UPDATED: Masakadza to captain Chevrons Hamilton Masakadza in action

Sikhumbuzo Moyo, Senior Sports Reporter
ZIMBABWE Cricket (ZC) has named 35-year-old Hamilton Masakadza as the senior national team captain for all three formats of the game.

The appointment was confirmed by ZC in a statement yesterday.

“Hamilton Masakadza has been appointed as Zimbabwe senior men’s national cricket team captain for all three formats of the game for the 2019/20 season,” read the ZC statement.

He will be deputised by Peter Joseph Moor in all three formats, while Dilip Chouhan has been named as the men’s national cricket teams’ manager, which include the Chevrons, Zimbabwe A and Zimbabwe Under-19.

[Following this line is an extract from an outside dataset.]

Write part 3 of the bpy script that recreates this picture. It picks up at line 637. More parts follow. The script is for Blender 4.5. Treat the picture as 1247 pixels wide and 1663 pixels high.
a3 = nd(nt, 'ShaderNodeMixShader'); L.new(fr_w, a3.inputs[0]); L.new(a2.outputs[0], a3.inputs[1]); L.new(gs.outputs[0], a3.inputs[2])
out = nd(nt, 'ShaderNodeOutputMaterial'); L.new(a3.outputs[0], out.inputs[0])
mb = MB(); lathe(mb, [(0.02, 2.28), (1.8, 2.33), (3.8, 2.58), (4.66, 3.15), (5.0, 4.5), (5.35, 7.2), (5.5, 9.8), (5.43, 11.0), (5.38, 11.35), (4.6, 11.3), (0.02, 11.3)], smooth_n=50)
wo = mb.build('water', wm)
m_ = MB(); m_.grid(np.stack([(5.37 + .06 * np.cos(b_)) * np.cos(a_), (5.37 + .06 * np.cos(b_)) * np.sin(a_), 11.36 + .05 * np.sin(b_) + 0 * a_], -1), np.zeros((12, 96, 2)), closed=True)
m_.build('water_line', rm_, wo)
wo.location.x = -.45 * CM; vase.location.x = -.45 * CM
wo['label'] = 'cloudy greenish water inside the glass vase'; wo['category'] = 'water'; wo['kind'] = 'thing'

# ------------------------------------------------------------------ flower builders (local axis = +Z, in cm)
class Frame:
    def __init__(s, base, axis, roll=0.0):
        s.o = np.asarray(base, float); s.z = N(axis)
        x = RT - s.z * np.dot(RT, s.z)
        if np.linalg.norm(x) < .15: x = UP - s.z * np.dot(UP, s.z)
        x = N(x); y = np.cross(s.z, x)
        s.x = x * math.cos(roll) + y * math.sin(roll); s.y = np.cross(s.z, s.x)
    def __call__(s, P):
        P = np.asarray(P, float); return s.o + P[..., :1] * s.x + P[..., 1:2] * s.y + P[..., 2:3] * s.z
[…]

Walter Chawaguta, Prosper Utseya and Kenyon Ziehl make up the Zimbabwe National Selection Panel, with Chawaguta remaining convener of selectors.

Masakadza made his international debut almost two decades ago and has never looked back.

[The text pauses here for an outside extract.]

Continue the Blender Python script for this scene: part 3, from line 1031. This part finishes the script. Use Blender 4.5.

He was still a schoolboy at Churchill High School in Harare when he set the record of being the youngest batsman ever to score a century on his Test debut, at 17 years and 254 days.

According to respected cricket website ESPNcricinfo, Masakadza scored a composed 119 batting at No 3 against West Indies in the 2000-01 season.

Earlier in the same year, he had not only become the youngest Zimbabwean ever to score a first-class century, but also the first black player in Zimbabwe to do so, which was a watershed moment in the country’s history.

A year later he put his professional cricket career on hold to study a three-year course at the University of the Free State in South Africa.

Although an agreement was reached that he would still be available for Zimbabwe if required, he could not maintain his form playing against club opposition in South Africa and the national selectors initially decided to await his return to the country.

But the rebel crisis led to his early recall in the one-dayers against England where he struggled before registering his maiden ODI fifty in the final game.

His return to the Test match team brought mixed results, but he was Zimbabwe’s best batsman, technically, on their tour of South Africa, where he showed an application lacking in his team mates.

Masakadza entered the peak of his career after turning 30, and was finally rewarded with his first trip to the World Cup in 2015.